[Task directions]: Quote every line from the top of the listing down to and including the line that contains "b = MB(); b.box(X1, XW".

[Data extract]:

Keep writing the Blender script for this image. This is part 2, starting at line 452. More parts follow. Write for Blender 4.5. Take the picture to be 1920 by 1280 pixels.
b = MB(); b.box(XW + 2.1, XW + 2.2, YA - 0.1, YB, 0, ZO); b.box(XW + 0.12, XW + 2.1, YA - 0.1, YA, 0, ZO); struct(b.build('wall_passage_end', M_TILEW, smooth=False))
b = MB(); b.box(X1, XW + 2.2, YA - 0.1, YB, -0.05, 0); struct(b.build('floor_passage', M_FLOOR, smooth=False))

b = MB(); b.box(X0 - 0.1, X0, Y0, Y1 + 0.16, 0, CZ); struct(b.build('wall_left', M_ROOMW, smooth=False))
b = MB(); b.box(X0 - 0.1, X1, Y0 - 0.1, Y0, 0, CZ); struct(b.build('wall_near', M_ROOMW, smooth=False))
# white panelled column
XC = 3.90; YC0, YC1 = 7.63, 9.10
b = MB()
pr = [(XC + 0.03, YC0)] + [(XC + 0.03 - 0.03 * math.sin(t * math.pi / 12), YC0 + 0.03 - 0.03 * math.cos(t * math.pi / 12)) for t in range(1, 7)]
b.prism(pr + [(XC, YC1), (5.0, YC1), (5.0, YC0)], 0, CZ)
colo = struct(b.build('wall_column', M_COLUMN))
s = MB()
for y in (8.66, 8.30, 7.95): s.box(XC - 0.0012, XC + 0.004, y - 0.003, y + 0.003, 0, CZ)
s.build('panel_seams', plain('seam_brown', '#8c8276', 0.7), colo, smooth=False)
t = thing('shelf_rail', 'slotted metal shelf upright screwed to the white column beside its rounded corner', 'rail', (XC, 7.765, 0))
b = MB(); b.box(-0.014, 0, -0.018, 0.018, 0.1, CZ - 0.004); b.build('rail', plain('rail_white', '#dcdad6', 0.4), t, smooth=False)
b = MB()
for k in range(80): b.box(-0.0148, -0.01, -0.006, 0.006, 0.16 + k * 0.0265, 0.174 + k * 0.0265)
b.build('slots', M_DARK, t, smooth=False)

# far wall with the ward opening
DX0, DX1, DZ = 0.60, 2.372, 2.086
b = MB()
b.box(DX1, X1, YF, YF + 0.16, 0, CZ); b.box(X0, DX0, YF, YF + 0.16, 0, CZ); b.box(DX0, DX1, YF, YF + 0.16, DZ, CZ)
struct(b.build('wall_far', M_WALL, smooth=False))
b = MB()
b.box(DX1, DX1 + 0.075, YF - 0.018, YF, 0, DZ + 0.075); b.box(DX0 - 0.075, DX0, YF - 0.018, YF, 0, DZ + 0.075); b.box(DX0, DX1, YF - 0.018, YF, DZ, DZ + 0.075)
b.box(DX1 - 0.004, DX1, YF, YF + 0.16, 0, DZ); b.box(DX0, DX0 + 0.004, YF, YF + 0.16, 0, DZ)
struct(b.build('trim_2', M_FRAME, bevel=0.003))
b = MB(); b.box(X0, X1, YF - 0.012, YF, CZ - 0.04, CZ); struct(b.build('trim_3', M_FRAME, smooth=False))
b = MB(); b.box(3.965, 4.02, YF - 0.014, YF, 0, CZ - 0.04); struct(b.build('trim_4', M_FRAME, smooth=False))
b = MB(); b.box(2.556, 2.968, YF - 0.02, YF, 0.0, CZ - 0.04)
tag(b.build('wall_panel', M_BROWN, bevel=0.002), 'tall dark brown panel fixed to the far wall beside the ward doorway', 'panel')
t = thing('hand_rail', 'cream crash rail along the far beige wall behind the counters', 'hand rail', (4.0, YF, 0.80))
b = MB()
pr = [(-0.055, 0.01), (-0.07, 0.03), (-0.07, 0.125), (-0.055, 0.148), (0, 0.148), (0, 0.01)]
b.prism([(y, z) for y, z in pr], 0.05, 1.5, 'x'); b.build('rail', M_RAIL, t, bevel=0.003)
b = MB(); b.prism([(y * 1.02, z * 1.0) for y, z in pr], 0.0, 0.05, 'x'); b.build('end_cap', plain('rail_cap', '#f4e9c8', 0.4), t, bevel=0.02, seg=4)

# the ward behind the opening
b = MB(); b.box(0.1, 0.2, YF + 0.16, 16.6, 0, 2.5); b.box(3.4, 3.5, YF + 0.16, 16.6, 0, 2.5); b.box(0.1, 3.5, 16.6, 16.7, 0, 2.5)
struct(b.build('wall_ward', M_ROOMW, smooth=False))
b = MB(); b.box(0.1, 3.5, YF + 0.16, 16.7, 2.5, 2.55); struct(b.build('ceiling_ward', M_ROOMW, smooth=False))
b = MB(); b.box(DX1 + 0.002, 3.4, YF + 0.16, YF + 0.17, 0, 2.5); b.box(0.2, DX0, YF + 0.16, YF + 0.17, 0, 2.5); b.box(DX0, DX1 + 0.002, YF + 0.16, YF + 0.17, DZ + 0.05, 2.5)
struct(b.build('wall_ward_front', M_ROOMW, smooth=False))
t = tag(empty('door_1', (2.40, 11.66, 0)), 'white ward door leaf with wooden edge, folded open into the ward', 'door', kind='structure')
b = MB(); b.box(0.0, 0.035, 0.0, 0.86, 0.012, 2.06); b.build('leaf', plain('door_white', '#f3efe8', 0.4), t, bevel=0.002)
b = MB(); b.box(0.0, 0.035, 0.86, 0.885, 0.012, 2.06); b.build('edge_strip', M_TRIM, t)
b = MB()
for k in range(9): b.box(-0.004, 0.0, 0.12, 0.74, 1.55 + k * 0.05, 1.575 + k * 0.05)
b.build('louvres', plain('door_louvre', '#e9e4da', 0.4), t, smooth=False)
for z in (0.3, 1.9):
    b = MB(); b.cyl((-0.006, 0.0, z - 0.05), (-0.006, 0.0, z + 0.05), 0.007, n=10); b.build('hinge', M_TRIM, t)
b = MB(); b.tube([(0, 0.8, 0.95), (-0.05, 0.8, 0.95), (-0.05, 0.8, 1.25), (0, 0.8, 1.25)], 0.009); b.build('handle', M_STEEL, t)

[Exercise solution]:
Keep writing the Blender script for this image. This is part 2, starting at line 452. More parts follow. Write for Blender 4.5. Take the picture to be 1920 by 1280 pixels.
b = MB(); b.box(XW + 2.1, XW + 2.2, YA - 0.1, YB, 0, ZO); b.box(XW + 0.12, XW + 2.1, YA - 0.1, YA, 0, ZO); struct(b.build('wall_passage_end', M_TILEW, smooth=False))
b = MB(); b.box(X1, XW + 2.2, YA - 0.1, YB, -0.05, 0); struct(b.build('floor_passage', M_FLOOR, smooth=False))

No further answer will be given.